March is different. March is when behaviour begins to surface.
Not opinions. Not forecasts. Behaviour.
Every year starts with uncertainty. Interest rates, employment concerns, global events, elections. If we waited for a year where everything felt stable and predictable, very few people would ever make a move. Yet life does not pause for perfect clarity.
Families grow. Parents need support. Condos begin to feel tight. Houses begin to feel like too much. Opportunities appear unexpectedly. Personal timelines rarely line up with economic headlines.
In the markets I’ve experienced, shifts rarely announce themselves loudly. They happen quietly at first. March is often when we begin to see the first honest indicators of what kind of year it might become.
That said, the weather can sometimes have its own opinion about timing.

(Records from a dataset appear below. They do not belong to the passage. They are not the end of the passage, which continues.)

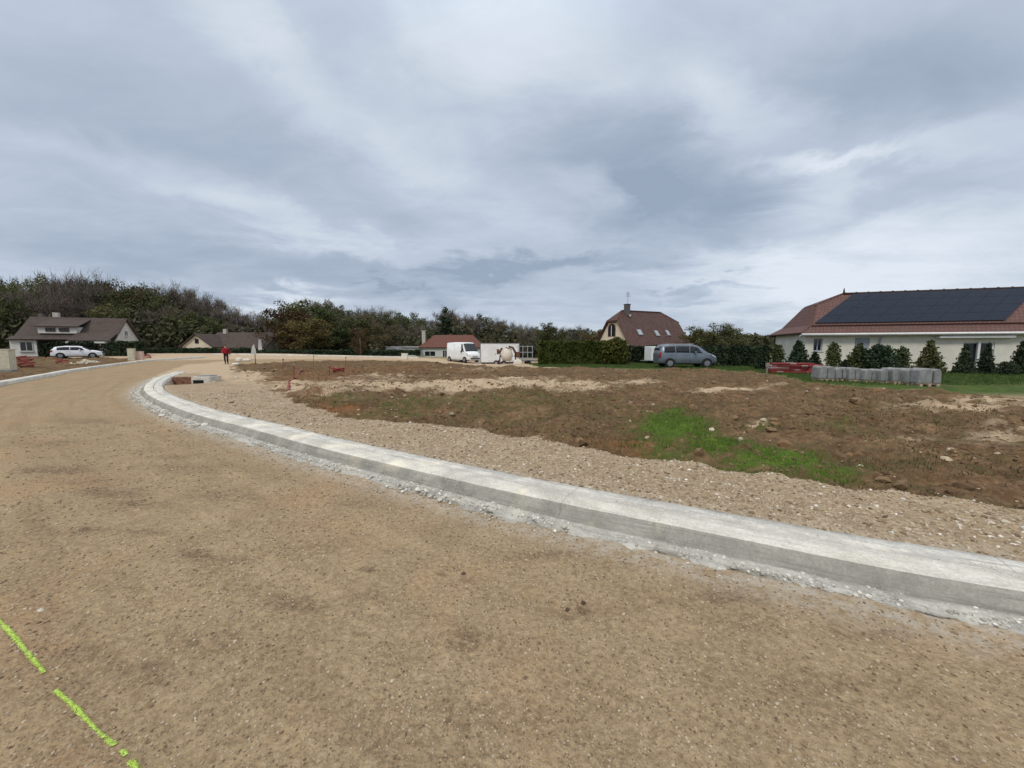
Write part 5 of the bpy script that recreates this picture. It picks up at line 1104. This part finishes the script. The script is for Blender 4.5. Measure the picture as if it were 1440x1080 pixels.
# ------------------------------------------------------------------ pallets of grey kerb stones standing in a row
def kerb_bundle(label, x, y, rz, wd, h, n_, tilt, dp=.75):
    r_ = empty('kerb_stone_bundle', label, 'stone bundle', (x, y, hz(x, y) - .02), rz, 'bundles of grey kerb stones in a row')
    p_ = MB()
    for q in (-.35, 0, .35): p_.box((q * wd, 0, .045), (.09, dp, .09))
    for q in range(4): p_.box((0, -dp / 2 + .08 + q * (dp - .16) / 3, .105), (wd, .10, .025))
    p_.build('pallet', M_WOOD, r_)
    w_ = wd / n_
    for q in range(n_):
        hh = h * random.uniform(.95, 1.02) - .12; x_ = -wd / 2 + (q + .5) * w_; prof = [(-w_ / 2 + .012, 0), (w_ / 2 - .012, 0), (w_ / 2 - .012, hh * .80), (w_ * .30, hh * .93), (w_ * .1, hh), (-w_ * .32, hh * .97), (-w_ / 2 + .012, hh * .84)]
        yo = random.uniform(-.05, .05); M_ = Matrix.Rotation(tilt + random.uniform(-.03, .03), 3, 'Y'); b = MB().prism(prof, yo - dp / 2 + .02, yo + dp / 2 - .02)
        b.v = [tuple(M_ @ Vector(v) + Vector((x_, 0, .125))) for v in b.v]; b.build('kerb_stone', M_CONC, r_, bevel=.03)
    return r_
bd = [(1148, 1171, 538, 514), (1171, 1190, 538.5, 514), (1189, 1208, 539.5, 515), (1208, 1231, 540.5, 516), (1231, 1251, 541.5, 516.5), (1250, 1268, 542.5, 516.5), (1266, 1287, 543.5, 517), (1284, 1317, 545.5, 517)]
nm_ = ['bundle of grey kerb stones next to the red and white barriers', 'second grey stone bundle counted from the barriers', 'third grey stone bundle counted from the barriers, before a dark gap', 'fourth grey stone bundle counted from the barriers', 'fifth grey stone bundle, just left of the row middle shrub', 'sixth grey stone bundle counted from the barriers', 'grey stone bundle beside the largest one at the right', 'widest and nearest bundle of upright grey kerb stones, right end of the row']
for (u0, u1, vb_, vt), lb in zip(bd, nm_):
    x_, y_ = G((u0 + u1) / 2, vb_, .06); y_ += .35; x_ = xat((u0 + u1) / 2, y_); wd = (u1 - u0) / 541 * y_ * .84; h_ = (zat(vt, y_) - hz(x_, y_)) * random.uniform(.90, 1.0)
    kerb_bundle(lb, x_, y_, R(random.uniform(-7, 3) - 6), wd, h_, max(2, round(wd / .27)), R(random.uniform(-5, 4)))
# red and white barrier boards stacked flat
x_, y_ = G(1119, 527.5, .05); x_, y_ = x_, y_ + .5; gb = hz(x_, y_)
for q in range(5):
    bb = empty('barrier_board', ['lowest board of the red and white barrier stack', 'second board from the bottom of the red and white barrier stack', 'middle board of the red and white barrier stack', 'second board from the top of the red and white barrier stack', 'top board of the red and white barrier stack'][q], 'barrier', (x_ + random.uniform(-.05, .05), y_ + random.uniform(-.05, .05), gb + .06 + q * .115), R(-9 + random.uniform(-3, 3)), 'red and white barrier boards in a stack')
    m1, m2 = MB(), MB()
    for c_ in range(7): (m2 if (c_ + q * 2) % 5 == 1 or (c_ < 2 and q == 2) else m1).box((-.93 + c_ * .31, 0, .04), (.31, .55, .09))
    m1.build('red_panel', M_REDPL, bb); m2.build('white_panel', M_WHPL, bb); MB().box((0, -.285, .04), (2.1, .02, .03)).build('edge_rail', M_REDPL, bb)
cr_ = MB().box((x_ + 1.15, y_ - .1, gb + .27), (.75, .7, .5)).build('red_crate', M_REDPL, None, bevel=.03); tag(cr_, 'dark red plastic block between the barrier stack and the kerb stones', 'crate')
sp = MB().tube([(x_ - 1.35, y_ - .1, gb), (x_ - 1.35, y_ - .1, gb + .62)], .05, 8).box((x_ - 1.35, y_ - .13, gb + .5), (.22, .03, .2)).build('marker_post', M_STAKE, None); tag(sp, 'short wooden marker post left of the red and white barriers', 'post')

# ------------------------------------------------------------------ small things on the left
x_, y_ = G(7, 524); cb = empty('utility_cabinet', 'cream utility cabinet at the left edge behind the far kerb', 'cabinet', (x_ - .65, y_ + .4, hz(x_, y_) + .02), R(24))
MB().box((0, 0, .78), (1.05, .5, 1.28)).build('cabinet_body', M_CABI, cb, bevel=.015); MB().box((0, 0, 1.45), (1.12, .56, .06)).build('cap', M_CABI, cb, bevel=.01); MB().box((0, 0, .06), (1.1, .54, .16)).build('plinth', M_CONC, cb)
for sx in (-1, 1): d_ = MB().box((sx * .255, -.262, .80), (.47, .02, 1.15)).build('door', M_CABI, cb, bevel=.004); MB().box((sx * .06, -.285, .85), (.03, .02, .12)).build('handle', M_METAL, d_)
def cab(name, label, u0, u1, vt, vb_, Y, mat):
    xa, xb = xat(u0, Y), xat(u1, Y); g_ = hz((xa + xb) / 2, Y); h_ = zat(vt, Y) - g_; w_ = (xb - xa) * .9
    r_ = empty(name, label, 'cabinet', ((xa + xb) / 2, Y, g_), R(20)); MB().box((0, 0, h_ / 2), (w_, .35, h_)).build('cabinet_body', mat, r_, bevel=.015); MB().box((0, 0, h_ + .02), (w_ + .05, .4, .05)).build('cap', mat, r_)
    d_ = MB().box((0, -.185, h_ * .55), (w_ * .8, .02, h_ * .75)).build('door', mat, r_); MB().box((w_ * .28, -.205, h_ * .55), (.03, .02, .1)).build('handle', M_METAL, d_)
cab('meter_cabinet', 'taller narrow cream cabinet on the left kerb bend', 180.5, 189, 490.5, 507, 43, M_CABI); cab('meter_cabinet', 'shorter pinkish cabinet right of the narrow cream one', 191, 200.5, 494.5, 507, 43.5, M_PINK)
def coil(label, x, y, r0, n_, h_, group=None):
    g_ = hz(x, y); m = MB(); pts_ = []
    for q in range(n_ * 10): a = q / 10 * 6.283; rr_ = r0 * (1 + .12 * math.sin(a * .37 + x)); pts_.append((x + rr_ * math.cos(a), y + rr_ * .7 * math.sin(a), g_ + .05 + h_ * q / (n_ * 10) + .05 * math.sin(a * 1.7)))
    m.tube(pts_, .04, 6); return tag(m.build('conduit_coil', M_REDPL, None, smooth=True), label, 'pipe coil', group)
a_ = G(27, 520); coil('red plastic conduit coil on the left plot near the cream cabinet', a_[0], a_[1] + .4, .45, 5, .75)
a_ = G(80, 513); coil('smaller red conduit coil on the left plot nearer the white hatchback', a_[0], a_[1] + .4, .42, 3, .5)
a_ = G(206, 504); coil('dark red conduit coil right of the pinkish cabinet', a_[0], a_[1], .45, 3, .5)
a_ = G(476, 527); coil('red conduit coil lying on the brown plot below the tree belt', a_[0], a_[1], .30, 3, .22)
m = MB(); pa = [G(u, v) for u, v in ((404, 552), (410, 540), (420, 530), (430, 522))]; pa = catmull(pa, 8); m.tube([(a, b, hz(a, b) + .05 + .04 * math.sin(i_ * .8)) for i_, (a, b) in enumerate(pa)], .035, 6); tag(m.build('conduit_pipe', M_REDPL, None, smooth=True), 'loose red conduit pipe snaking across the plot left of the coil', 'pipe')
def rockmesh(name, label, x, y, s0_, mat=None, tint=(.55, .48, .37), cat='rock', group=None, zs=.6):
    s = s0_ * (.62 if s0_ > .04 else 1)
    v = ICO * (1 + (rng.random((12, 1)) - .5) * .8) * np.array([s, s * rng.uniform(.7, 1), s * zs]); o = link(name, raw_mesh(name, v, ICF.ravel(), np.full(20, 3), mat or M_STONE, False, dict(tint=np.tile(np.array(tint), (12, 1)))), None, (x, y, hz(x, y) + s * zs * .35)); o.rotation_euler = (0, 0, rng.random() * 6)
    b = o.modifiers.new('bevel', 'BEVEL'); b.width = s * .12; b.segments = 2; return tag(o, label, cat, group)
for (u, v, s, lb, tn) in ((1318, 700, .05, 'white stone at the soil edge near the right border', (.68, .66, .64)), (910, 622, .10, 'pale clay lump above the rust-coloured patch', (.42, .33, .22)), (1072, 596, .15, 'flat pale rubble lump right of the brightest grass', (.44, .38, .28)), (1330, 650, .13, 'beige stone midway on the right part of the plot', (.46, .37, .25)), (1248, 590, .07, 'small white stone on the right part of the plot', (.62, .56, .47)), (333, 535, .22, 'pale boulder right of the open drain pit', (.56, .46, .36)), (302, 541, .16, 'pale stone at the right rim of the open drain pit', (.50, .42, .32)), (326, 573, .10, 'dark clod lying on the gravel beside the kerb bend', (.14, .09, .06)), (1411, 755, .055, 'larger cream stone on the verge at the right border', (.55, .48, .36)), (1393, 756, .045, 'cream stone left of the larger one on the verge', (.55, .47, .35)),
                          (820, 848, .022, 'larger dark wet clod on the road centre', (.07, .04, .03)), (798, 855, .016, 'smaller dark wet clod on the road centre', (.07, .04, .03)), (652, 804, .018, 'dark clod on the road left of centre', (.09, .055, .035)), (1150, 817, .028, 'white stone on the mortar strip, left one of the heap', (.60, .58, .52)), (1178, 820, .032, 'white stone on the mortar strip, middle of the heap', (.62, .60, .54)), (1208, 826, .026, 'white stone on the mortar strip, right one of the heap', (.58, .56, .50)), (56, 853, .020, 'small white pebble above the painted dash', (.6, .54, .46))):
    a_ = G(u, v); rockmesh('stone', lb, a_[0], a_[1], s, tint=tn)
# pale rubble heap behind the left kerb
a_ = G(118, 513); n = 260; xx = a_[0] + rng.normal(0, .55, n); yy = a_[1] + .4 + rng.normal(0, .3, n); d = np.hypot((xx - a_[0]) / 1.1, (yy - a_[1] - .4) / .6)
o = stones('rubble_heap', xx, yy, .05 + .10 * rng.random(n), tints(n, [(.58, .52, .42), (.48, .42, .33)]), z=Hz(xx, yy) + np.maximum(0, .38 * (1 - d)), sink=.3); o['label'] = 'low heap of pale broken stone behind the left kerb'; o['category'] = 'stone heap'
for (u, v, hh_, lb) in ((398, 526, .75, 'thin red stake at the left end of the brown plot'), (413, 538, .6, 'thin red stake beside the loose red pipe'), (441, 517, .8, 'thin red stake on the plot left of the red coil'), (463, 530, .5, 'short red stake just left of the red coil'), (486, 519, .8, 'thin red stake on the plot right of the red coil')):
    a_ = G(u, v); o = MB().tube([(0, 0, -.05), (.02, .01, hh_ * .5), (.05, 0, hh_)], .016, 6).box((.05, 0, hh_), (.07, .04, .08)).build('marker_stake', M_REDPL, None); o.location = (a_[0], a_[1], hz(*a_)); tag(o, lb, 'stake', 'red site stakes on the brown plot')
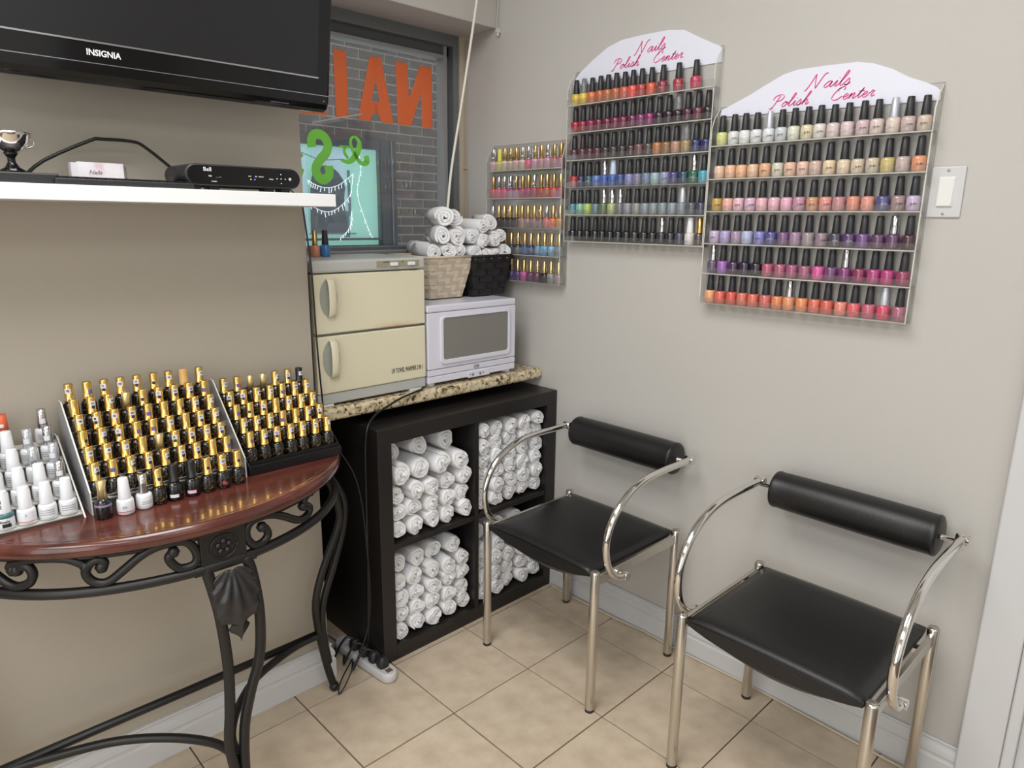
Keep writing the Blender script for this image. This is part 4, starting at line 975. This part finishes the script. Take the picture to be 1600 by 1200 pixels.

Over the past few days we’ve had a bit of snow around the North Shore. Not much, but enough to remind us that winter hasn’t completely let go. While it may seem minor, weather like this can influence behaviour more than we realize. Sellers may delay launching a new listing until the weather improves. Buyers may be less motivated to venture out to open houses when the roads are slick and the air still carries a winter chill.
Because of that, the early signals of the spring market can sometimes arrive a little later than expected. It’s quite possible that the true pace of the spring market won’t reveal itself until, well… spring actually arrives.
When the market does begin to show itself, the signs tend to appear in behaviour rather than headlines.
Are listings increasing at a steady pace?
Are buyers writing offers or just browsing?
Are well-priced homes attracting competition while others sit?
Are certain price ranges moving faster than others?
These behavioural signals matter more than commentary.
So far this year we’re seeing engagement rather than retreat. Inventory is beginning to build, which creates more choice for buyers. At the same time, properly positioned homes are still attracting serious interest. Buyers who sold toward the end of last year remain motivated, while others are watching closely, waiting for a sense of reassurance that may never feel completely clear.
And that’s the tension most people wrestle with.
Real estate decisions are rarely driven purely by data. They’re rooted in emotion first. Security. Lifestyle. Simplifying life. Reducing stress. Creating space for the next chapter. The numbers matter, of course. They always do. But more often than not, the data supports a decision that’s already forming beneath the surface.
March tends to reveal that shift.
It’s when buyers who said “we’ll wait” quietly begin booking showings. It’s when sellers who were hesitant start asking more specific questions. It’s when momentum begins to build before the tulips bloom and before the spring headlines declare the market officially open.
Uncertainty will always exist. Acting only when it disappears is not a strategy. It’s simply postponement.
Progress tends to favour thoughtful movement over perfect timing.
If you’re considering a move this year, March can be a valuable month to observe what’s actually happening around you — not just what’s being reported. Behaviour often tells the truth long before the narrative catches up.